The rapid expansion of digital platforms across Africa has transformed how information is produced, circulated, and consumed. Social media platforms now function as central sites of public discourse, shaping political engagement, economic participation, and social interaction. However, this transformation has also brought growing concerns around information disorder, including misinformation, disinformation, and harmful content.
Much of the current debate on information disorder has focused on content itself: its spread, amplification, and impact. Yet, relatively less attention has been given to the systems and labour structures that underpin how such content is governed. At the core of these systems are content moderators, whose work remains largely invisible despite being central to the functioning of digital platforms. This project seeks to explore the professionalisation of content moderation and the potential for labour-driven governance models by situating content moderation within a broader analytical frame that connects labour conditions, platform governance systems, and information integrity outcomes.
While South Africa will stand as a central anchor for this inquiry, due to its relatively advanced digital ecosystem and active regulatory discourse, a light comparative approach will incorporate Rwanda and Nigeria as additional country cases. Rwanda provides insight into a more centralised, state-driven digital governance environment, while Nigeria reflects a large, complex, and highly contested platform ecosystem.
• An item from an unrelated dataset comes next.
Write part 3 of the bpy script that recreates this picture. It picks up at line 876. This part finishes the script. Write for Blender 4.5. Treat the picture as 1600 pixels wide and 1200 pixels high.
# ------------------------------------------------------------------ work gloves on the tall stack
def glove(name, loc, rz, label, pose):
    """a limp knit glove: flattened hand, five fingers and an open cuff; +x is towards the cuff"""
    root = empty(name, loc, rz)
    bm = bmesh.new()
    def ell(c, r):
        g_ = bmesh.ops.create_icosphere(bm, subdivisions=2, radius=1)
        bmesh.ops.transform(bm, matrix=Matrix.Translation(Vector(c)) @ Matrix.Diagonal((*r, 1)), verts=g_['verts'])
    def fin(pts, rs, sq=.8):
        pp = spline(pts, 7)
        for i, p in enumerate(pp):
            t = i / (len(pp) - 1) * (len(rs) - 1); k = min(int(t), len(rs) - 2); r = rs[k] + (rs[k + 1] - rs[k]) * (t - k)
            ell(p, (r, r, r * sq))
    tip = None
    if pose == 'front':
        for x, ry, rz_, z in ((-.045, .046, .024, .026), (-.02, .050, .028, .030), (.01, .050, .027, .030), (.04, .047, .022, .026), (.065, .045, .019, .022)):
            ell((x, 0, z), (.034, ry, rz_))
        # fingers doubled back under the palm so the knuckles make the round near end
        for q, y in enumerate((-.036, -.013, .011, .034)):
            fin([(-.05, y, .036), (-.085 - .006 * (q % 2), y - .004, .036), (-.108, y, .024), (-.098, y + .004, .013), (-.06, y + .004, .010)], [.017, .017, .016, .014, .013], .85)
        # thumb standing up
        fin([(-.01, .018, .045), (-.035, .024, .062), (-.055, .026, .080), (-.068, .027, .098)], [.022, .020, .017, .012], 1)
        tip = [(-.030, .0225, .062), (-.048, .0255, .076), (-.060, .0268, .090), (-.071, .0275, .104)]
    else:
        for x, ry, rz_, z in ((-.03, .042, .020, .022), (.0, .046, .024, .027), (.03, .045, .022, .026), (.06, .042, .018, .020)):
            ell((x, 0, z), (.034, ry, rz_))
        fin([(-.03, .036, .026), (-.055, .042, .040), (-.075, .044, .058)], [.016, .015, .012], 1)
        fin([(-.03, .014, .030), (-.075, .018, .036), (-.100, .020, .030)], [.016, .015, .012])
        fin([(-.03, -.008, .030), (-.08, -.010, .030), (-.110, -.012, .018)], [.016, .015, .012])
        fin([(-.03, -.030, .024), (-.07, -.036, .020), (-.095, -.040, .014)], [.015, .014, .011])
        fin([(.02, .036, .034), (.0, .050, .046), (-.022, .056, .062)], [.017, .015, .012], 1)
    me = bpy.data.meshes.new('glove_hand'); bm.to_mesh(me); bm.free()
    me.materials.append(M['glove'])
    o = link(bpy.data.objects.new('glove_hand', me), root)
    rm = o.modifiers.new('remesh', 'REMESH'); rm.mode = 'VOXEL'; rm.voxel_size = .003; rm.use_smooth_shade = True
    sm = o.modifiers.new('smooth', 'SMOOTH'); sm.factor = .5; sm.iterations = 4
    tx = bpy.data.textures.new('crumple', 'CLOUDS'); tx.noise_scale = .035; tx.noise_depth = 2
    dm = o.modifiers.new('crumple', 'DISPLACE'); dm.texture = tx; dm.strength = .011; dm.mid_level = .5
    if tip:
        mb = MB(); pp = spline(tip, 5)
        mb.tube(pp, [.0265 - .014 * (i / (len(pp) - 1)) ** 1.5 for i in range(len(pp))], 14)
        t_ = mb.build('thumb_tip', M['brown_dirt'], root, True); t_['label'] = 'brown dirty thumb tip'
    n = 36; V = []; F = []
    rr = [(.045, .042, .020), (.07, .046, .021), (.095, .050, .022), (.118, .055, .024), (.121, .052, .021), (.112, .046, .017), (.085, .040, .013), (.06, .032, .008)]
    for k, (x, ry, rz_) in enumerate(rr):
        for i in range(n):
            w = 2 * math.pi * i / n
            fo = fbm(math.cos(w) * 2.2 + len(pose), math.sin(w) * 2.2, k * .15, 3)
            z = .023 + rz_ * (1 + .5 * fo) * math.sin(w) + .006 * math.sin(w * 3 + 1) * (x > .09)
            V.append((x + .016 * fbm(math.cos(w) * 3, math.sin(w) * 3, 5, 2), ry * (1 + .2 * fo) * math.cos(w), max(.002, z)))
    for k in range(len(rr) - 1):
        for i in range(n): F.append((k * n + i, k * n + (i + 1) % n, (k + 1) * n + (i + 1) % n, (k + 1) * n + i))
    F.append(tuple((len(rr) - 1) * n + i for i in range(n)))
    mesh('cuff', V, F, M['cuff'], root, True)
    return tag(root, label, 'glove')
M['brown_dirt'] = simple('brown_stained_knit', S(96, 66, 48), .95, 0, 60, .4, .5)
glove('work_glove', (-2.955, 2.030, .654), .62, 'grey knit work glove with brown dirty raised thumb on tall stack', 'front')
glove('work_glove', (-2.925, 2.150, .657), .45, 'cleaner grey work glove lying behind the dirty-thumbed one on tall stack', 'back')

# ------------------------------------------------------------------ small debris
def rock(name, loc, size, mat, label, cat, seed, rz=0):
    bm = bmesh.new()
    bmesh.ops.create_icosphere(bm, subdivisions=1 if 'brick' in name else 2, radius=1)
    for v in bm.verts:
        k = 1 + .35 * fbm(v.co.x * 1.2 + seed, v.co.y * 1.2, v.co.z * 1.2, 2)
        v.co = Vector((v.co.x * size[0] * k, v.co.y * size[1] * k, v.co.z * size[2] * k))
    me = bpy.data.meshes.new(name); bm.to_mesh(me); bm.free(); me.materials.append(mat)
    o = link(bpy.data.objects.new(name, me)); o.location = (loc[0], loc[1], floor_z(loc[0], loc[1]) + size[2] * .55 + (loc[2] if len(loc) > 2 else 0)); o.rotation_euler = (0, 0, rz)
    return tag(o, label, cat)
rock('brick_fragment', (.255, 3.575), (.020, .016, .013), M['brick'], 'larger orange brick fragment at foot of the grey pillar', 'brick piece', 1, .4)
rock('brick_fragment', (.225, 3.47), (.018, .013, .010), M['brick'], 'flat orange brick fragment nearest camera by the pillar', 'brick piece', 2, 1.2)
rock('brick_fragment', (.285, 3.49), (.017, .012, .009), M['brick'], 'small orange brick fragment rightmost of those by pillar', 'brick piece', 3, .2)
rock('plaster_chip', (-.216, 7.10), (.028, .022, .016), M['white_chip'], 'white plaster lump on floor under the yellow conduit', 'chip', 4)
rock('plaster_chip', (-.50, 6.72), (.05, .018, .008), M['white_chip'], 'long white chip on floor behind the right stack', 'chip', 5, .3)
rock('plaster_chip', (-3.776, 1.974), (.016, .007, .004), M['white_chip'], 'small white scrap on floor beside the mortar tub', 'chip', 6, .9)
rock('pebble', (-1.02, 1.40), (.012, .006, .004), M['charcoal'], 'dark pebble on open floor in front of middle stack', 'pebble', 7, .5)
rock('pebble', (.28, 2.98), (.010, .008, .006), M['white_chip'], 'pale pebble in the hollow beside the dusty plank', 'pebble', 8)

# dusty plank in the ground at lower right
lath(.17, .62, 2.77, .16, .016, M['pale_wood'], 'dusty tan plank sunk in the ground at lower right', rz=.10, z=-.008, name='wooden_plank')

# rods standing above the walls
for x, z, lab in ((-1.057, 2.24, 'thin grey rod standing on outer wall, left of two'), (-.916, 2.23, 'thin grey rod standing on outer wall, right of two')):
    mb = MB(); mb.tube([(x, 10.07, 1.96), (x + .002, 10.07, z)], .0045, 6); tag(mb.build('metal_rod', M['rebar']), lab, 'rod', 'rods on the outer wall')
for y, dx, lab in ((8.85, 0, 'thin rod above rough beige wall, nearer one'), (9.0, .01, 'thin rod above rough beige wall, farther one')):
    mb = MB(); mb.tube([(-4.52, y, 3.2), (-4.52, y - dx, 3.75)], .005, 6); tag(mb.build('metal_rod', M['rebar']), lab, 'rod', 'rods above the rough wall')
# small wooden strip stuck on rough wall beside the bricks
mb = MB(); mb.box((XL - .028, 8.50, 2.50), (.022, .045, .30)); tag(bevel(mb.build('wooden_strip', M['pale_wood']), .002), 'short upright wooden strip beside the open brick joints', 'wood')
Together, these cases allow the study to capture variation in governance approaches, labour conditions, and platform dynamics across different African contexts, strengthening both the analytical depth and policy relevance of the work.
Research objectives
- Examine how content moderation systems, labour conditions, and governance frameworks interact to shape information integrity outcomes on digital platforms in South Africa, Rwanda, and Nigeria;
- Map the structure and operation of content moderation systems across selected digital platforms in the three countries;
- Assess the labour conditions and institutional arrangements shaping content moderation work;
- Identify governance and policy gaps and develop targeted, context-sensitive recommendations; and
- Generate comparative insights that inform regional approaches to platform governance in Africa.
Methodology
This study uses a qualitative research design with comparative case studies. It includes:
- Data collection: Between 15 and 25 key informant interviews will be conducted with content moderators, platform policy and trust & safety experts, civil society organisations, regulators, and digital policy actors. This is complemented by a review of platform policies, national regulatory frameworks, and existing research case studies.
- Analysis: Interview findings will be analysed thematically and compared across the three countries. System mapping will also be used to trace the relationships between labour conditions, governance structures, and moderation processes.
- In-country engagement: To ensure findings are grounded in local realities, researchers will undertake targeted visits to Rwanda and Nigeria. These visits will support stakeholder engagement, validate emerging findings, and facilitate focused dissemination sessions with key actors in each context.